▶ **OBJECTIVE**
Extract, word for word, every line from the one containing "Write a Blender" through the one containing "R_ = math.radians", with both end lines kept.
-- START OF DATA SHOWN --
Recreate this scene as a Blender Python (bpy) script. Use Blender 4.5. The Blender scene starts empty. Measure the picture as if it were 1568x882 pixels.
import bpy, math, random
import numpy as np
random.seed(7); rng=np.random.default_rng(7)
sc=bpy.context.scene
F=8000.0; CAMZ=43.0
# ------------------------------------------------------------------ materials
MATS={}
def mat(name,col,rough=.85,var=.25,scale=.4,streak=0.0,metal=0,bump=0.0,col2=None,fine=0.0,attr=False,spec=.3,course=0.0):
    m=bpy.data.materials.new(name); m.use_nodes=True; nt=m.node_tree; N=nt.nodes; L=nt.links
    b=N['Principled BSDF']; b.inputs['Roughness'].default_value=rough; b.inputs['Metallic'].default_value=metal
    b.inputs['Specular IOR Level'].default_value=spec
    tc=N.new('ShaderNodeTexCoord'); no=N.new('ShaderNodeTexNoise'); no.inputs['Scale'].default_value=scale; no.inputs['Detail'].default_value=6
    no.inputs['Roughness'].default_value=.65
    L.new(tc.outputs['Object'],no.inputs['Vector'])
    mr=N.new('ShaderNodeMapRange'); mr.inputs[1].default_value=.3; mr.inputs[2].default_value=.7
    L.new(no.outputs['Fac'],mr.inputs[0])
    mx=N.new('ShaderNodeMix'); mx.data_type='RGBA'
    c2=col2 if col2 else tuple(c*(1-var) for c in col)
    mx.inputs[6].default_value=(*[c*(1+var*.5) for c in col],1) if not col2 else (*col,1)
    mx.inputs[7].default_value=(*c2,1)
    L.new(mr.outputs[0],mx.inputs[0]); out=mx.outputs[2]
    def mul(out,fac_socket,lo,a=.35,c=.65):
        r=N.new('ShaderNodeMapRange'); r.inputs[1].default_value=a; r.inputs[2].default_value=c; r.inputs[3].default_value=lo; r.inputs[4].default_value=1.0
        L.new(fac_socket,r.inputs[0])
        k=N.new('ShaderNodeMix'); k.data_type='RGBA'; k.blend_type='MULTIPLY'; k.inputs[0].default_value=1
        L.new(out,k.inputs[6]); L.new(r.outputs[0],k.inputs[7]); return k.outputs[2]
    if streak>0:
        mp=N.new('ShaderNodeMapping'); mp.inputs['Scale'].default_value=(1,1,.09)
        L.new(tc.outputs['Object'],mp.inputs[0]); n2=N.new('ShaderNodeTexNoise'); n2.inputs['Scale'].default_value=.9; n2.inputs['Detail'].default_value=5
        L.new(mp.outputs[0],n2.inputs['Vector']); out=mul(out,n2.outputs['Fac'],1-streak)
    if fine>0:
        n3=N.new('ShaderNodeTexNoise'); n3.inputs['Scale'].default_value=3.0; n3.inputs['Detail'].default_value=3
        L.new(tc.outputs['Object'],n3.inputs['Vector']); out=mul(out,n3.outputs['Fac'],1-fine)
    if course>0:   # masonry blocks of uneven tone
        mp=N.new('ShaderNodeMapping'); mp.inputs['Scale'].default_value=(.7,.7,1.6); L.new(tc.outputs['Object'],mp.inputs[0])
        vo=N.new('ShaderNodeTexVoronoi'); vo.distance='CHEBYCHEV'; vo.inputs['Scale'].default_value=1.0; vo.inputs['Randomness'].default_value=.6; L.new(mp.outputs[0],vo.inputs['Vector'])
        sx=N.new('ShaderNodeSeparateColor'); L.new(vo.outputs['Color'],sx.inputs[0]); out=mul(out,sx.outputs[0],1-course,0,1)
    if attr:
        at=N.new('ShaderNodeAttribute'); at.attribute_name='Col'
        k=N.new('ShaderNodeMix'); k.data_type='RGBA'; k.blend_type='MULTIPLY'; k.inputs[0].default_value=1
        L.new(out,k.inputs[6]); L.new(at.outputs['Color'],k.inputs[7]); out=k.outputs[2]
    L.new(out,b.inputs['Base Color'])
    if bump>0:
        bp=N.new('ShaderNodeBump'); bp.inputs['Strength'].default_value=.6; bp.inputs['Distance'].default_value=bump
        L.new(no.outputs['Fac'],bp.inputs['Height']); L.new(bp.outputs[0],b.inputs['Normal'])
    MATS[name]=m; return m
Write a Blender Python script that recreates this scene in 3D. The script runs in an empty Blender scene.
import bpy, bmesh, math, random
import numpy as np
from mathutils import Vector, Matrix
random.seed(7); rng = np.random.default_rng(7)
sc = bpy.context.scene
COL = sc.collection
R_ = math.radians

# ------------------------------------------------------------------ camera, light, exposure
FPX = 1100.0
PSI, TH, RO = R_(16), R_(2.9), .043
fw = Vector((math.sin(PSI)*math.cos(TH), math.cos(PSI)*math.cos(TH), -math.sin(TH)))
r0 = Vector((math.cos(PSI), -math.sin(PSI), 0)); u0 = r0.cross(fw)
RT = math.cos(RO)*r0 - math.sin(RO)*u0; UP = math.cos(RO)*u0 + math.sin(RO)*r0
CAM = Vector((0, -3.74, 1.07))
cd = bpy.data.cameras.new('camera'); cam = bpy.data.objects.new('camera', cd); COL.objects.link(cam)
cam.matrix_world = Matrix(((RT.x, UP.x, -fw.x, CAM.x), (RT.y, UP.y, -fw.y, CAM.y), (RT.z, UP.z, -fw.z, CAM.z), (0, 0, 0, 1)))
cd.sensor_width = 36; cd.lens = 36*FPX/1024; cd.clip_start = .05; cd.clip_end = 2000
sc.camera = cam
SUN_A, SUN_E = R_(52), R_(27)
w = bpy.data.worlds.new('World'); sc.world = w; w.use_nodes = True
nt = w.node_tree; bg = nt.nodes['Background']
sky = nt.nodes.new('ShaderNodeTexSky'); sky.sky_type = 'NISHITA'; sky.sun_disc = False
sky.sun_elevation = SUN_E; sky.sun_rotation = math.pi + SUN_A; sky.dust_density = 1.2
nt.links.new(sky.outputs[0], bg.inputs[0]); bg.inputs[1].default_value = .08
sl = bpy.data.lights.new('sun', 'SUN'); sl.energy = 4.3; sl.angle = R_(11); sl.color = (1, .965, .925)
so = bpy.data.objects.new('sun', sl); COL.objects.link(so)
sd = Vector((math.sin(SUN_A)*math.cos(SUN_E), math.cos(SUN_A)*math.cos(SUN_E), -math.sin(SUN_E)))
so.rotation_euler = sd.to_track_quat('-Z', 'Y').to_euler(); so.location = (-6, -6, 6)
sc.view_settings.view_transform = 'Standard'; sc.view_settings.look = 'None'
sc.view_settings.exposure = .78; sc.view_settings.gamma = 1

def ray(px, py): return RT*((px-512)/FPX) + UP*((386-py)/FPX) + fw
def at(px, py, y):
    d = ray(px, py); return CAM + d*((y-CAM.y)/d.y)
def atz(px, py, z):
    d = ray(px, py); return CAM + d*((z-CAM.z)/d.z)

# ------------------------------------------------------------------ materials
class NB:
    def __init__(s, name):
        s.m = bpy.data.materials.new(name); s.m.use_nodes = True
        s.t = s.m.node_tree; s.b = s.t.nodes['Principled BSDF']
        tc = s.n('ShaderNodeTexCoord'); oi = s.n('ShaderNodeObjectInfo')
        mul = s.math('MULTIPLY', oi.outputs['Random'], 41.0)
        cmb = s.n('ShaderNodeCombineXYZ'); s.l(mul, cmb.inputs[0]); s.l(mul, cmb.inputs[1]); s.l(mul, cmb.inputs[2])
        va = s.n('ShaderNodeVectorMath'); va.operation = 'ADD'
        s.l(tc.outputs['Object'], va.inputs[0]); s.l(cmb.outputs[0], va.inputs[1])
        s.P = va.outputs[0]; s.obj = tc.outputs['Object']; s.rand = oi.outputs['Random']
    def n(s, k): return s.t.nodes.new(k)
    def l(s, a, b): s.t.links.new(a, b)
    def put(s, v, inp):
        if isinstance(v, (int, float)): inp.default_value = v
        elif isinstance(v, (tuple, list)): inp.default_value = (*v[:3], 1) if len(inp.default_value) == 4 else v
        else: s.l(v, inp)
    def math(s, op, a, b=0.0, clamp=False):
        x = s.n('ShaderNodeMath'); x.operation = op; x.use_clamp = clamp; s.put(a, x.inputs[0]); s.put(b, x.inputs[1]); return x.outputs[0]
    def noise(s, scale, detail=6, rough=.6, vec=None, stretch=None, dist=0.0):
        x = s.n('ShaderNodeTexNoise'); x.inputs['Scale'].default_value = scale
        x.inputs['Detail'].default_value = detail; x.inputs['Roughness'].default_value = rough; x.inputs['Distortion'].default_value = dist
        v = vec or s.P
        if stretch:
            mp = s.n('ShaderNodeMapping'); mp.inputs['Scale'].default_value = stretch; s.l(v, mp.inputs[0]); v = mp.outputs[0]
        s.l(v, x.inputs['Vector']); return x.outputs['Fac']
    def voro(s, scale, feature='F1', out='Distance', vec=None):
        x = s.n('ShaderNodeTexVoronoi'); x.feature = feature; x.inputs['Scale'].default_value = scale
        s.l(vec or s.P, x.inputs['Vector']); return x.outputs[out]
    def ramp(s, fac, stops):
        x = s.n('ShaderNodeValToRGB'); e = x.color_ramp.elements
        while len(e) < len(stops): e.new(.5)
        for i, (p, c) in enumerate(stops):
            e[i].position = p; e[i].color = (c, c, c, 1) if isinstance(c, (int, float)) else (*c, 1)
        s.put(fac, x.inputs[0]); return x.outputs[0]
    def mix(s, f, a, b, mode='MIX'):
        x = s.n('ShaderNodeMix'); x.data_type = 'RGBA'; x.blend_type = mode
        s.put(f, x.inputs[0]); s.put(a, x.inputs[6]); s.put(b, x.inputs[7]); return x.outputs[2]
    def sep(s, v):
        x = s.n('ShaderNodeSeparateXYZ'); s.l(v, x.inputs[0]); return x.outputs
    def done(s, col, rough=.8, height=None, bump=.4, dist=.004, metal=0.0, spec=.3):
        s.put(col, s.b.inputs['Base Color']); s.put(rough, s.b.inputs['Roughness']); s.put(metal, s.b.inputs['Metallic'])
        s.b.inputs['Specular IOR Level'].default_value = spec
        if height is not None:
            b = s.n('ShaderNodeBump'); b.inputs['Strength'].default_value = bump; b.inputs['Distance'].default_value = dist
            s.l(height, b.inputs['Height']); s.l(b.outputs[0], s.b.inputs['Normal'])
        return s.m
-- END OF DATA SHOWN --
▶ **SOLUTION FOR THIS TASK**
Write a Blender Python script that recreates this scene in 3D. The script runs in an empty Blender scene.
import bpy, bmesh, math, random
import numpy as np
from mathutils import Vector, Matrix
random.seed(7); rng = np.random.default_rng(7)
sc = bpy.context.scene
COL = sc.collection
R_ = math.radians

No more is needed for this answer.